“Sou uma má mãe, mas estou a aprender a ser boa”. Este é o mantra a ser repetido pelas formandas da “Escola para Boas Mães” (Suma de Letras, 2023), onde decorre um programa inovador de reeducação de mulheres separadas dos filhos por decisão judicial, numa sociedade distópica assustadoramente realista e próxima do nosso tempo, caracterizada com fina ironia por Jessamine Chan.
A protagonista chama-se Frida Liu e comete o erro de deixar a filha bebé, Harriet, sozinha em casa por duas horas. Depois de ter seguido o marido para uma cidade onde se sente deslocada, este trocou-a por uma mulher mais nova, e Frida luta contra a exaustão para conciliar um emprego a tempo parcial com os cuidados que Harriet exige. São tomadas precauções para deixá-la segura, mas a ausência prolonga-se mais do que o planeado, a bebé chora e um vizinho chama a polícia. A criança é entregue ao pai e, para recuperar os direitos parentais, Frida inicia um longo calvário com contornos kafkianos, o qual culmina com o internamento na referida escola, em tudo semelhante a uma prisão – desde os uniformes à vedação electrificada, passando pela estrita regulação do quotidiano.

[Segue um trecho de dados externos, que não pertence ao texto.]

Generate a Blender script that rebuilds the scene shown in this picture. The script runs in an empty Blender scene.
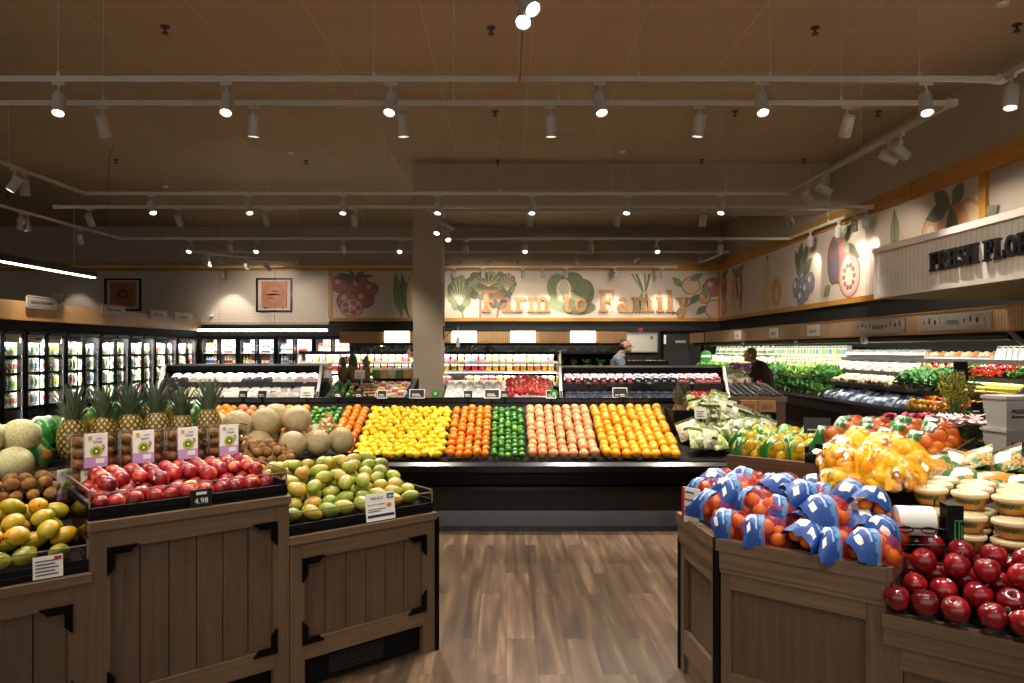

A formação a que as mulheres são submetidas, satiriza impiedosamente mitos acerca da maternidade e a miríade de pressões sociais que as mães enfrentam. Embora existam casos de internamentos por maus-tratos, outros decorrem de actos inocentes, como deixar uma criança brincar sozinha no quintal, ou queixar-se dela nas redes sociais. A doutrina vigente advoga que a condição de mãe se sobreponha à individualidade de cada mulher, sendo qualquer expressão de interesses ou necessidades pessoais vista como narcisismo. A má parentalidade é responsabilizada por todo o tipo de problemas, transparecendo a defesa de um ideal de mãe que não trabalha fora de casa e se dedica por inteiro a cuidar da prole, sempre atenta, paciente e bondosa, reforçando em Frida uma sensação constante de culpa pelo que faz e pelo que não faz.
Esta crítica social estende-se a questões étnicas, valendo a pena destacar o facto de a protagonista, tal como a autora, ter ascendência asiática. Além disso, é habilmente combinada com preocupações acerca do uso da tecnologia: a videovigilância é omnipresente na narrativa, bem como a recolha de dados biométricos – até o cérebro é examinado, em busca de sentimentos maternais. A cerca de um terço do livro, é introduzido o último avanço em robótica e inteligência artificial: simulacros de crianças com sensores que monitorizam as formandas, a quem é imposto que as eduquem, protejam e amem como aos filhos biológicos, comportando-se de uma forma supostamente “natural” em circunstâncias que são tudo menos isso, e sendo avaliadas por parâmetros que incluem brincadeiras cronometradas, a duração e a intensidade dos abraços, ou “um núcleo ardente de amor maternal nos beijos”.
Entre exercícios que mais parecem torturas, relações multifacetadas com outras mulheres e sentimentos cada vez mais fortes pela sua boneca, Frida agarra-se à esperança de uma avaliação positiva que lhe permita recuperar a sua vida, enquanto se debate com as malhas de um sistema onde a opressão espreita sob um verniz de boas intenções. Tratando-se do primeiro livro da autora, as suas camadas e a humanidade falível das personagens não poderiam tornar a estreia mais auspiciosa.